Formel der richtigen Partei und dem richtigem Zeitpunkt
Die Gründe dafür sind schnell ausgemacht. Bei den Bürgerlichen, vor allem bei der SVP, wird sie das Image des «Fusions-Turbos» nicht mehr los. Und wer sich vor der unseligen Abstimmung von September 2014 als Fusionsbefürworter geoutet hat, wird fast automatisch in die linke Ecke gestellt. Bei der CVP-Wählerschaft sieht die Sache freilich ganz anders aus. Dort war Elisabeth Schneider immer populär, was unter anderem in ihrem persönlichen Wahlresultat vom Herbst 2015 zum Ausdruck kam. Auf der CVP-Liste erzielte sie nicht nur mit grossem Vorsprung das Spitzenresultat, sie vereinigte auch mehr Stimmen auf sich als der Zweitplatzierte Remo Franz – so etwas wie ihr interner Gegenkandi- dat – und der Drittplatzierte Alexander Imhof zusammen.
In Bern dagegen interessiert sich – ausserhalb der Nordwestschweizer Delegation – niemand für Baselbieter Fusions-Empfindlichkeiten. Dort gilt Elisabeth Schneider-Schneiter als lösungsorientierte Sachpolitikerin der politischen Mitte, die zudem auch hervorragend vernetzt ist. Ihre Nähe zu Bundesrätin Doris Leuthard ist bekannt, und als Vorstandsmitglied hat sie offenbar auch zu Parteipräsident Gerhard Pfister einen sehr guten Draht, wie einem ihrer jüngsten Tweets zu entnehmen ist. Dass sie Ende 2013 nach nur dreijähriger Ratszugehörigkeit bereits für das Fraktionspräsidium infrage kam, spricht ebenfalls für sich. Zudem erscheint sie auch als Vizepräsidentin der Aussenpolitischen Kommission (APK) gut positioniert für allfällige höhere Weihen, zumal sie den APK-Präsidenten Roland Rino Büchel (SVP, SG) an Bekanntheit längst überflügelt hat.
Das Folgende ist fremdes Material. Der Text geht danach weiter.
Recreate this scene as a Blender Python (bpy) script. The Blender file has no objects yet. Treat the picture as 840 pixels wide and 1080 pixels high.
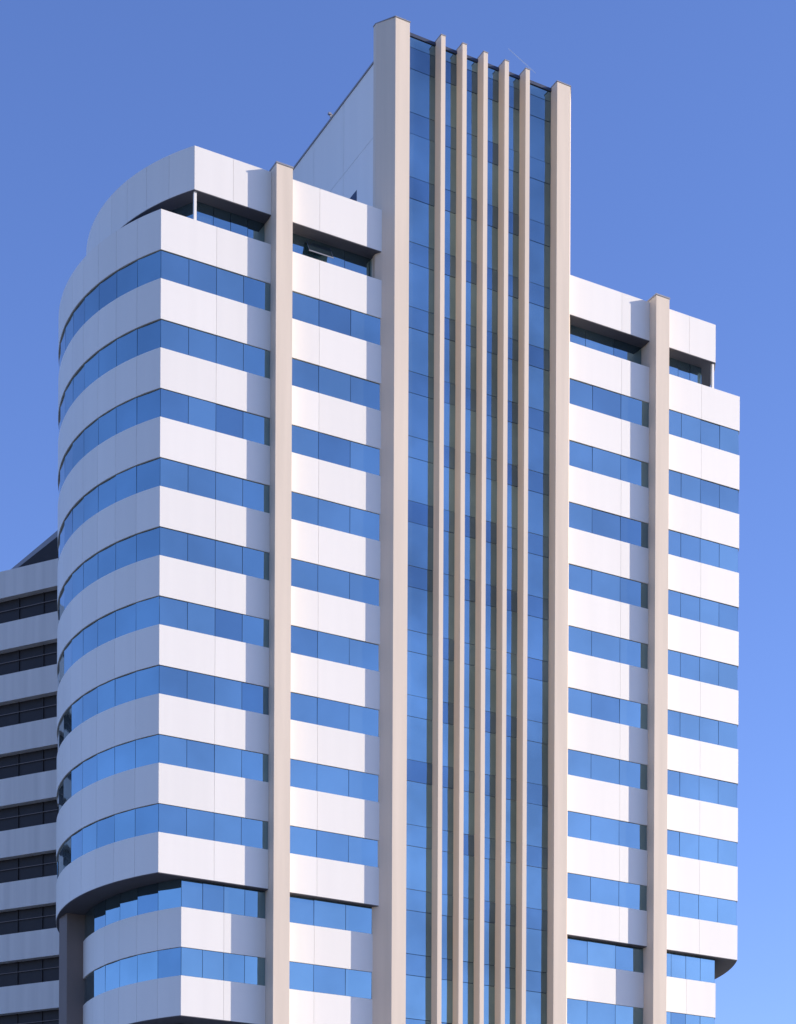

Sommaruga allein unter Männern
Damit allein wird freilich noch niemand Bundesrat oder Bundesrätin. Die Formel von der richtigen Partei, der richtigen Herkunft und vor allem dem richtigen Zeitpunkt hat eben schon etwas für sich. Wäre nämlich Doris Leuthard vor zwei Jahren zurückgetreten, dann wäre der Tessiner Ständerat Filippo Lombardi praktisch gesetzt gewesen. Mittlerweile sitzt aber mit Guy Parmelin ein dritter Romand in der Landesregierung, was die Situation für einen Tessiner nicht erleichtert.
Vor allem aber hat Filippo Lombardi diesen Frühling die Schwelle zu 60 überschritten. Er könnte somit bei Leuthards Rücktritt bereits zu alt sein. Und angeblich ist er sich dieses Handicaps auch bewusst.
Womit wieder alles auf die Deutschschweiz hinweist. Und offenbar will man – vor allem auf der linken Ratsseite – Bundesrätin Simonetta Sommaruga (SP) nicht allein mit sechs Männern lassen. Dann aber ist die Auswahl bei der CVP plötzlich gar nicht mehr so gross. Jedenfalls sollte man unter diesen Umständen – auch im Baselbiet – die Bundesrats-Chancen von Elisabeth Schneider-Schneiter nicht unterschätzen.